# INSTRUCTIONS TO FOLLOW:
Return all lines with the word "from" in them.

# DATASET EXCERPTS:
— Begin —
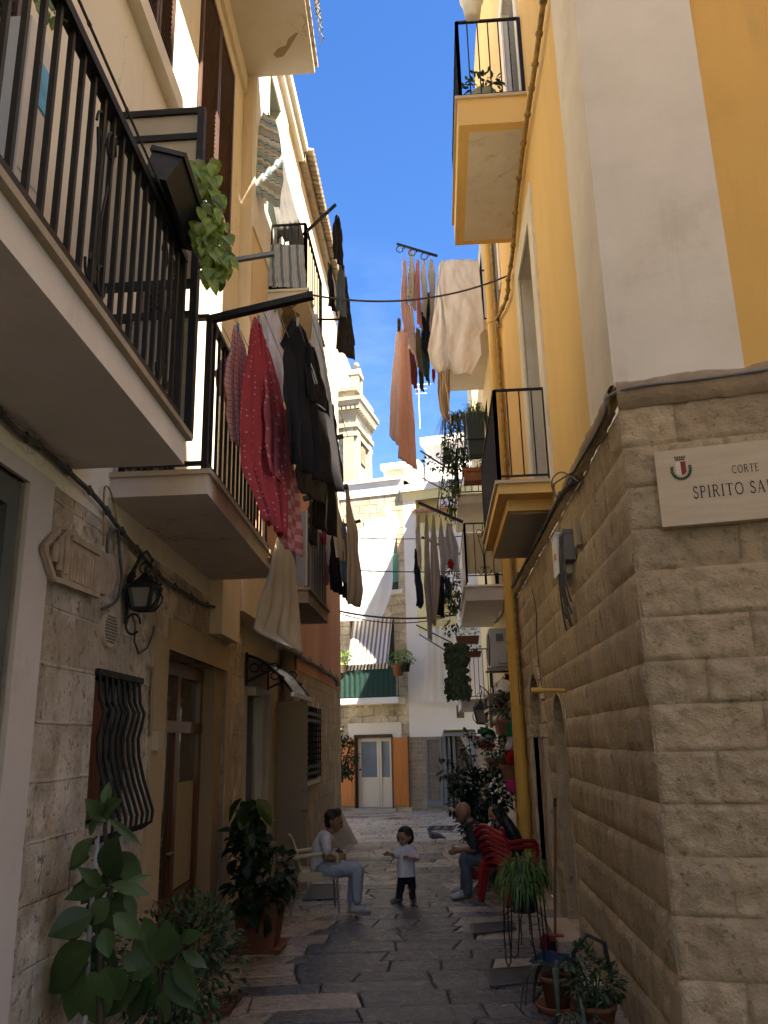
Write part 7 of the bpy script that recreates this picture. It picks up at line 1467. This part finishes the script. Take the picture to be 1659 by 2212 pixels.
# --- planter on the near balcony with trailing pothos
t = thing('hanging_planter', 'black tilted plastic planter hooked on the near balcony rail with trailing variegated leaves', 'planter', tuple(PX(375, 440, -1.24)))
pc = PY(378, 440, 3.95); ax = V((-.04, 1, -.12)).normalized(); az = V((.35, 0, 1)).normalized(); ay = ax.cross(az).normalized(); az = ay.cross(ax)
mb = MB(); wt, wb, hh, ll = .09, .065, .085, .28
P = [pc + ax * a * ll + ay * b * (wb if k == 0 else wt) + az * (-hh if k == 0 else hh) for k in (0, 1) for a, b in ((-1, -1), (1, -1), (1, 1), (-1, 1))]; mb.hexa(P); mb.obox(pc + az * (hh + .012), ax * (ll + .012), ay * (wt + .012), az * .015); mb.build('box', black_plastic, t)
mb = MB(); rnd = random.Random(8); vines = MB()
for k in range(170):
    s = rnd.random(); px = 432 + 42 * s + rnd.uniform(-42, 36) * (1.05 - .75 * abs(s - .35)); py = 352 + 240 * s + rnd.uniform(-14, 14); p = PY(px, py, 4.15 + rnd.uniform(-.14, .12)); a = rnd.uniform(-.9, .9)
    mb.leaf(p, (math.sin(a) * .8 + .2, rnd.uniform(-.5, .2), -.75), (.3, -.9, .35), rnd.uniform(.07, .115), rnd.uniform(.05, .08), 0, .3, .3)
mb.build('foliage', pot_leaf, t, recalc=False)
for k in range(5): vines.tube([PY(405 + 6 * k, 362 + 4 * k, 4.12), PY(430 + 8 * k, 430 + 12 * k, 4.1), PY(445 + 8 * k, 500 + 15 * k, 4.1), PY(458 + 3 * k, 560 + 9 * k, 4.1)], .004, 5)
vines.build('vine', gstem, t)
t = thing('trailing_pothos', 'small trailing leaves hanging over the near balcony rail at the top left corner', 'plant', tuple(PY(120, 20, 2.6))); mb = MB()
for k in range(14): p = PY(90 + rnd.uniform(0, 50), -25 + rnd.uniform(0, 62), 2.62 + rnd.uniform(-.08, .08)); mb.leaf(p, (rnd.uniform(-.5, .5), -.2, -.8), (.2, -.9, .3), .07, .045, 0, .3)
mb.build('foliage', pot_leaf, t, recalc=False); mb = MB(); mb.tube([PY(110, -40, 2.65), PY(118, 30, 2.62)], .003, 5); mb.build('vine', gstem, t)
# --- upper right balcony pots
c = PY(1020, 20, 7.84); t = thing('white_flowerpot', 'white plastic wall pot hooked on the upper yellow balcony rail', 'flowerpot', tuple(c))
mb = MB(); mb.lathe(c, [(0, -.13), (.085, -.13), (.12, .10), (.14, .12), (.145, .20), (.125, .2), (.1, .0)], 20); mb.build('pot', white_pl, t); bush('foliage', t, c + Z * .3, (.14, .14, .12), 40, .06, small_leaf, 41)
c = V((.80, 8.1, 9.0)); t = thing('potted_plant', 'small leafy pot plant standing behind the bars of the upper yellow balcony', 'potted plant', tuple(c))
mb = MB(); mb.lathe(c, [(0, 0), (.11, 0), (.15, .14), (.16, .2), (.14, .2), (0, .17)], 16); mb.build('pot', M('glazed_pot', (.42, .32, .14), (.2, .3, .2), 6, rough=.4), t); bush('foliage', t, c + V((0, 0, .33)), (.22, .16, .17), 130, .07, small_leaf, 43, gaps=.3); twigs('stem', t, c + Z * .16, [c + V((.12, 0, .5)), c + V((-.1, 0, .4)), c + V((.02, 0, .45))], .006, stem)
# --- planted balcony mid right
t = thing('box_planter', 'dark green box planter with spiky grass hung on a railing under the white bedsheet', 'planter', tuple(PY(1028, 950, 13.2)))
a, b_ = PY(1010, 985, 13.4), PY(1046, 897, 13.4); mb = MB(); mb.hexa([(a.x + .03, 13.3, a.z), (b_.x - .03, 13.3, a.z), (b_.x - .03, 13.6, a.z), (a.x + .03, 13.6, a.z), (a.x, 13.25, b_.z), (b_.x, 13.25, b_.z), (b_.x, 13.65, b_.z), (a.x, 13.65, b_.z)]); mb.build('box', green_plastic, t)
blades('foliage', t, V(((a.x + b_.x) / 2, 13.42, b_.z)), 110, .38, .016, blade, 51, .6, 1.7, .1); blades('foliage', t, V((b_.x, 13.3, b_.z - .15)), 26, .3, .016, blade, 52, .8, .9, .04)
mb = MB()
for y in (13.25, 13.66): mb.tube([(1.25, y, a.z + .25), (a.x - .02, y, a.z + .25), (a.x - .02, y, b_.z - .1)], .012, 5)
mb.tube([(a.x - .02, 13.25, b_.z - .1), (a.x - .02, 13.66, b_.z - .1)], .012, 5); mb.build('hanging_bracket', iron, t)
t = thing('hanging_plant', 'shaggy mass of hanging spider plants and creepers on the planted balcony', 'plant', tuple(PY(985, 950, 16.1)))
blades('foliage', t, PY(988, 905, 16.0), 120, .85, .02, bladeD, 55, .75, .7, .12); bush('foliage', t, PY(985, 965, 16.0), (.28, .28, .62), 900, .08, small_leaf, 56, down=.6, gaps=.35, w=.4); bush('foliage', t, PY(972, 1050, 16.0), (.18, .2, .8), 520, .075, small_leaf, 57, down=.8, gaps=.45, w=.4); bush('foliage', t, PY(945, 1000, 16.1), (.3, .2, .16), 70, .09, small_leaf, 58, gaps=.3)
mb = MB(); rnd = random.Random(12)
for k in range(14): x = 965 + rnd.uniform(-8, 40); mb.tube([PY(x, 900, 16.1), PY(x - 4 + rnd.uniform(-8, 8), 1000, 16.05), PY(x - 6 + rnd.uniform(-12, 8), 1075 + rnd.uniform(-30, 50), 16.0)], .007, 4)
mb.build('vine', gstem, t)
t = thing('window_planter', 'long terracotta planter under the dark green box on the planted balcony', 'planter', tuple(PY(1025, 1030, 14.9)))
a, b_ = PY(1003, 1042, 15.9), PY(1048, 1015, 15.9); mb = MB(); mb.box((a.x, 15.8, a.z), (b_.x, 16.15, b_.z)); mb.box((a.x - .03, 15.77, b_.z - .05), (b_.x + .03, 16.18, b_.z + .02)); mb.build('box', terra, t); bush('foliage', t, V(((a.x + b_.x) / 2, 15.95, b_.z + .2)), (.28, .2, .22), 160, .08, small_leaf, 60, gaps=.3)
t = thing('climbing_plant', 'dark leafy creeper spilling down past the cream screened balcony', 'plant', tuple(PY(975, 1280, 17.2))); bush('foliage', t, PY(978, 1270, 17.3), (.2, .3, .55), 260, .10, dark_leaf, 61, down=.7, gaps=.35); bush('foliage', t, PY(975, 1345, 17.5), (.16, .2, .35), 60, .1, dark_leaf, 62, down=.6); twigs('vine', t, PY(985, 1225, 17.3), [PY(975, 1300, 17.3), PY(972, 1350, 17.4), PY(982, 1290, 17.3)], .008, stem)
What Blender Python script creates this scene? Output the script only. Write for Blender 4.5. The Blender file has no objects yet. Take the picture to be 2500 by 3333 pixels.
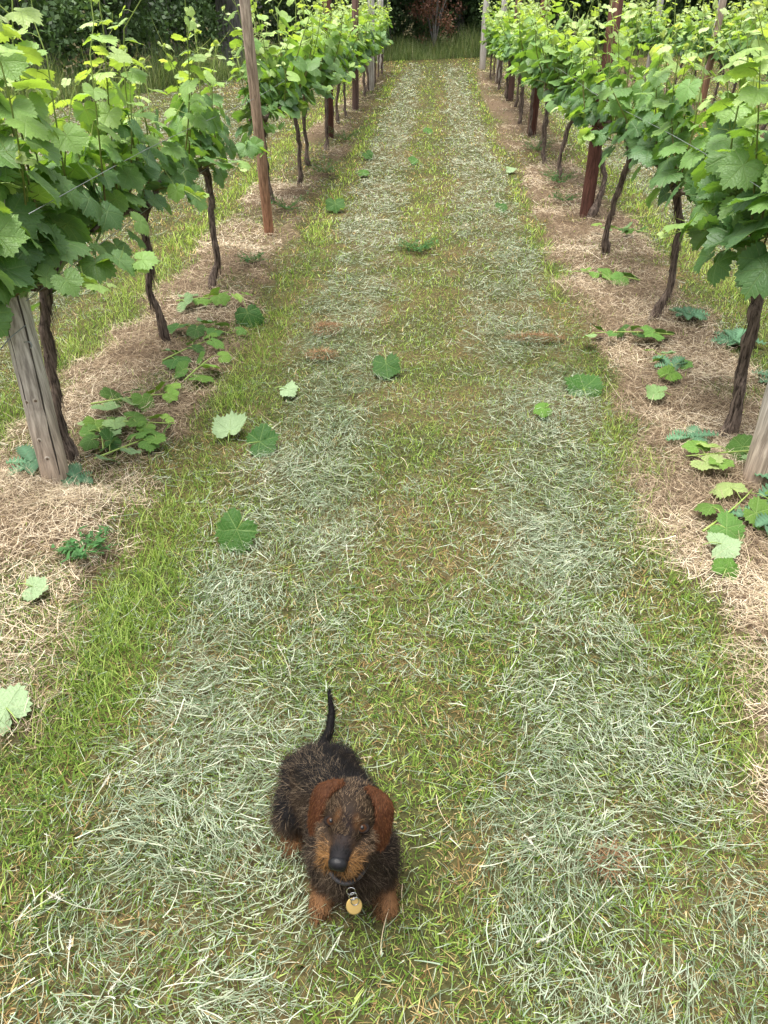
import bpy, math, random
import numpy as np
from mathutils import Vector, Matrix
R = math.radians
rng = np.random.default_rng(7)
random.seed(7)
scene = bpy.context.scene
C = scene.collection

# ------------------------------------------------------------------ camera, sky, sun, exposure
cam_d = bpy.data.cameras.new('camera')
cam_d.sensor_fit = 'VERTICAL'; cam_d.sensor_height = 36.0; cam_d.lens = 27.05
cam_d.clip_start = 0.05; cam_d.clip_end = 600
cam = bpy.data.objects.new('camera', cam_d); C.objects.link(cam)
cam.location = (0, 0, 1.5)
cam.rotation_euler = (R(90 - 33.4), 0, R(2.9))
scene.camera = cam

SUN_EL, SUN_AZ = R(79), R(-120)          # azimuth measured from +Y (ahead of the camera) towards +X
w = bpy.data.worlds.new('World'); scene.world = w; w.use_nodes = True
nt = w.node_tree; bg = nt.nodes['Background']
sky = nt.nodes.new('ShaderNodeTexSky'); sky.sky_type = 'NISHITA'; sky.sun_disc = False
sky.sun_elevation = SUN_EL; sky.sun_rotation = SUN_AZ
sky.air_density = 1.0; sky.dust_density = 5.0; sky.ozone_density = 1.0
hs = nt.nodes.new('ShaderNodeHueSaturation'); hs.inputs['Saturation'].default_value = 0.22
nt.links.new(sky.outputs[0], hs.inputs['Color']); nt.links.new(hs.outputs[0], bg.inputs[0])
bg.inputs[1].default_value = 0.15
sl = bpy.data.lights.new('sun', 'SUN'); sl.energy = 2.6; sl.angle = R(36); sl.color = (1.0, 0.95, 0.87)
so = bpy.data.objects.new('sun', sl); C.objects.link(so)
sd = Vector((math.sin(SUN_AZ) * math.cos(SUN_EL), math.cos(SUN_AZ) * math.cos(SUN_EL), math.sin(SUN_EL)))
so.rotation_euler = sd.to_track_quat('Z', 'Y').to_euler(); so.location = sd * 60
scene.view_settings.view_transform = 'Standard'; scene.view_settings.look = 'None'
scene.view_settings.exposure = 1.30; scene.view_settings.gamma = 1.0
try:
    scene.cycles.max_bounces = 6; scene.cycles.transparent_max_bounces = 8
    scene.cycles.transmission_bounces = 4; scene.cycles.use_denoising = True
except Exception: pass

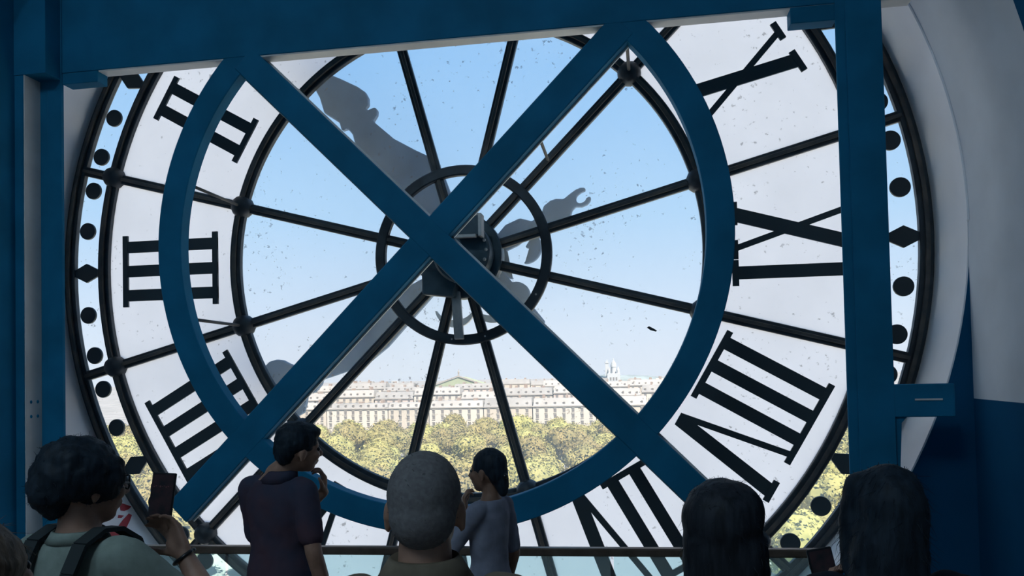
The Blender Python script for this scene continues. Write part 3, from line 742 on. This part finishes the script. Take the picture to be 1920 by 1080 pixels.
— End —
# EXERCISE ANSWER:
from mathutils import Vector, Matrix
SUN_EL, SUN_AZ = R(79), R(-120)          # azimuth measured from +Y (ahead of the camera) towards +X
The Blender Python script for this scene continues. Write part 3, from line 742 on. This part finishes the script. Take the picture to be 1920 by 1080 pixels.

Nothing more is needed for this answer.